Feature flags Pt 1: Faster feature development with flags.
written by
Graham Knapp
on 2025-01-02
The greatest accelerator of my team's work last year was adopting feature flags. With flags we ship features faster, more confidently and with less stress. We have fewer merge conflicts despite frequently working together on the same part of the code base.

Saracen Joust in Arezzo: Exhibition of the flag-wavers from Archivio Istituzione Giostra del Saracino del Comune di Arezzo
In this post I will share the advantages and potential pain points we have seen. For context we are a team of 5 developers working together on a back end api and front end web app for business users. We have moved towards trunk-based development, avoiding long-running branches.
What are Feature Flags ?
A feature flag lets you turn parts of your code on or off for some or all users, or based on other conditions such as date, time, region, etc.
✅ In this post I am talking about short-lived flags used during development.
❌ I am not talking about permanent aspects of your app such as customisations for individuals or groups of users.
Advantages
- Fewer merge conflicts 🎌. This is the biggest plus: Hiding features which are incomplete or not yet launched behind a flag lets you merge more frequently safe in the knowledge that the new feature is not going to break existing code. By sharing more often, avoiding long-running branches, you hugely reduce the risk of big merge conflicts
- Earlier collaboration 🏳️🌈. Sharing your code earlier means you can start collaborating quickly with other developers, product, sales and designers. There is nothing better for discussion and collaboration than working code.
- Early feedback. By turning on features for trusted customers and partners you can get early feedback on the design and functionality.
- Increased productivity. All of this means you are shipping impactful changes earlier with less wasted effort.
Pain points
Sounds too good to be true? There is no such thing as a free lunch - here are some possible downsides:
- Upfront investment It takes time to develop a feature flag system or adopt an external solution and you need to convince the team that the effort is worth it. I hope this blog post helps with that! Adopting feature flags may imply changes to your branching, code review, deployment and ci / cd system.
- Complexity Each flag adds a new code path - be wary of layering complexity or nesting flags in complex ways. Creating, updating and deleting each flag takes time so do not add them unnecessarily for small features.

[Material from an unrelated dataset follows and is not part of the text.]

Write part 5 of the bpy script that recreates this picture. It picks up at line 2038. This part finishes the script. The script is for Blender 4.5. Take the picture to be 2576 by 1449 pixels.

- Removal At some point the flag code needs to be removed. Avoid keeping unused features behind deactivated flags or accepted features inside permanently active flags "just in case".
Recommendations
- Start small In our team we started with the smallest possible shareable system - a flags namespace in our front-end code. We later adopted an existing open source library in the back end.
- Work together. Ensure that everyone is adopting the system where appropriate, discuss any challenges as a team and look for solutions. Change course as necessary.